Gudukli Ahmet, Piç Yakup, Çamur Şevket, İblis Metin, Köstebek Niyazi, Pislik Zeki, Çatal Ayşe, Maraz Ali, Yanuk Nihat, Cameş Ali, Avanta Kemal, Kelebek Ercan, Ballıbakla Kemal, Jandarma Fadime, Müftü Remziye, Çorbacı Ahmet, Kainat Mehmet, Pamukdede Kadir, Azrail Ali, Buzak Hasan, Hostes Ali, İğneci Ahmet, Lokmanhekim Ahmet, Mobil Osman, Muamele Zeki, Sellektör Sinan, Sıfırcı Behiye, Düttürü İsmail, Kıvırzıvır İbrahim, Gama Hasan, Guduk Reyhan, Karga Kenan, Kılıç Yusuf, Tabanca Temel”
Karadeniz Teknik Üniversitesi (KTÜ) Fen Edebiyat Fakültesi Türk Dili ve Edebiyat Bölümü Öğretim Üyesi Yrd. Doç. Dr. Mevhibe Coşar, kişi adlarının, filoloji, dil bilimi, kültür, tarih ve halk bilimi çalışmaları açısından önem taşıdığını belirterek, “Kişi adlarının bir türü olarak lakaplar, öz adlar gibi üzerinde dikkatle durulmaya değer” dedi.
Kişilerin öz adlarının dinin, kanunların ve törelerin yetkili kıldığı kişiler tarafından ve üzerinde düşünülerek verilen adlar olduğunu ifade eden Coşar, “Lakaplar ise çoğunlukla kişiden kaynaklanan nedenlerle verilir. Lakaplar kişiyi kendi adından ayrı olarak tanıtan, sonradan konan ve onun belirgin bir özelliğini gösteren adlardır” diye konuştu.

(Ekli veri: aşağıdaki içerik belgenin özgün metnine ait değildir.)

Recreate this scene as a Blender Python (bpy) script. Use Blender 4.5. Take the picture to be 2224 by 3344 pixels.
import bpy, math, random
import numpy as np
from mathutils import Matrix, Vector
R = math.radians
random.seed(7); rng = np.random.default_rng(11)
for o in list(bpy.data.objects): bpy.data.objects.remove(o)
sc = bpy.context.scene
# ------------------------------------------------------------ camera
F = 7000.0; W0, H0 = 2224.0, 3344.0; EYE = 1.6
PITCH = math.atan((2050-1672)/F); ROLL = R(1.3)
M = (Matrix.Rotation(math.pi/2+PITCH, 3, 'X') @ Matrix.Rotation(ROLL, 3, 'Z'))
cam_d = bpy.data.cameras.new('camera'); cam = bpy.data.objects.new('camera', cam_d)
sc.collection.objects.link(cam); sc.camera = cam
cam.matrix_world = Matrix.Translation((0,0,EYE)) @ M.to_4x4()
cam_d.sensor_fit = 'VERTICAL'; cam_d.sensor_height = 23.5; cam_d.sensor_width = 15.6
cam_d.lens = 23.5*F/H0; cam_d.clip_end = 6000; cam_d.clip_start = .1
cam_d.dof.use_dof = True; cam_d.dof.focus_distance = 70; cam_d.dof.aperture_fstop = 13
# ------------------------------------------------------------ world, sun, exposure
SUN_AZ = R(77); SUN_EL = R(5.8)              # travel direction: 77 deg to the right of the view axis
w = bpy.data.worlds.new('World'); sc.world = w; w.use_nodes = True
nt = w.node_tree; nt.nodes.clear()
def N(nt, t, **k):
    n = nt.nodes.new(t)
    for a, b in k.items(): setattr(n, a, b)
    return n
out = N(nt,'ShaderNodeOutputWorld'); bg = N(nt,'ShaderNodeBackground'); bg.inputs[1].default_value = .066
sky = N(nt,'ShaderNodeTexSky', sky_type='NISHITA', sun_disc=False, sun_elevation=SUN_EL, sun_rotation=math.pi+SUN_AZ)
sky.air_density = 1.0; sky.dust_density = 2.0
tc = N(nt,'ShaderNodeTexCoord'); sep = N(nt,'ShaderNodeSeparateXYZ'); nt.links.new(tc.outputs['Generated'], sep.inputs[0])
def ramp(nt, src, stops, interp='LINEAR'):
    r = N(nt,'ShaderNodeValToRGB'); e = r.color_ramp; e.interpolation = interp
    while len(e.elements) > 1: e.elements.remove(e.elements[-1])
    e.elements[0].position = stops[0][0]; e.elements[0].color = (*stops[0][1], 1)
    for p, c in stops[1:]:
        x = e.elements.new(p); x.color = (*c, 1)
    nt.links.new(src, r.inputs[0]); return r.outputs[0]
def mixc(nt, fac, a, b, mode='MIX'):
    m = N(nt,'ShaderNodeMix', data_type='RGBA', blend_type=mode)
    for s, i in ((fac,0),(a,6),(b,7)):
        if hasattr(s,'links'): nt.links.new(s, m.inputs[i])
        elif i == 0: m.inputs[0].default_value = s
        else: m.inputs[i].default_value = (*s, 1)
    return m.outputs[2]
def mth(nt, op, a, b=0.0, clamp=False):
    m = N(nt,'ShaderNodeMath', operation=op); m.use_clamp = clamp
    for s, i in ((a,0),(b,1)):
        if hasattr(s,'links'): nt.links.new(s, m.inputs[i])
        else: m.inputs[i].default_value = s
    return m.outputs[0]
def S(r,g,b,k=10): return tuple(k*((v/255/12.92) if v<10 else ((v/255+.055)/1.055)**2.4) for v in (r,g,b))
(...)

TRABZON'DA LAKAP KULLANMA ÇOK YAYGIN
Coşar, lakapların veriliş sebeplerine bakıldığında, lakap alana ait kişilik özelliklerinin asıl kaynak olduğunun görüldüğüne dikkati çekerek, şöyle devam etti:
“Kişinin tutum ve davranışları, karakter özellikleri, mizacı, fiziki görünüşü, yaşama biçimi, özel zevkleri ve yeteneklerini karşılayan veya çağrıştıran türlü isim ve sıfatlar, ona lakap olabilmektedir. Aynı zamanda, kişinin doğrudan karakter özelliklerinin yanı sıra mesleğine, başından geçen bir olaya, memleketine ve ailesine ait dikkat çeken özellikleri gösteren kelimeler de lakap olarak verilebilmektedir.”
Mevhibe Coşar, Trabzon'da kullanılan lakapların, insanların hayatla, birbiriyle sıkı ilişkilerinin olduğunu, gözlem ve değerlendirme gücünün zenginliğini, lakap verirken seçtikleri kelimelerin niteliği ve benzetmelerde yöneldikleri noktalar itibariyle de mizahi yaklaşımı öne çıkardıklarını gösterdiğini söyledi.
Halkın sevdiği ya da sevmediği insanlara lakap verirken eğlenmeyi, espriyi öne çıkardığına işaret eden Coşar, şöyle devam etti:
“Olumsuz özellikleri zaman zaman kinaye ile dile getirmeleri, küfürbaz birine (hoca), dini duyguları zayıf birine (imam), pasaklı özensiz birine (çiçek), lakabı vermeleri bu sebepledir. Trabzon'da lakap kullanma çok yaygındır.”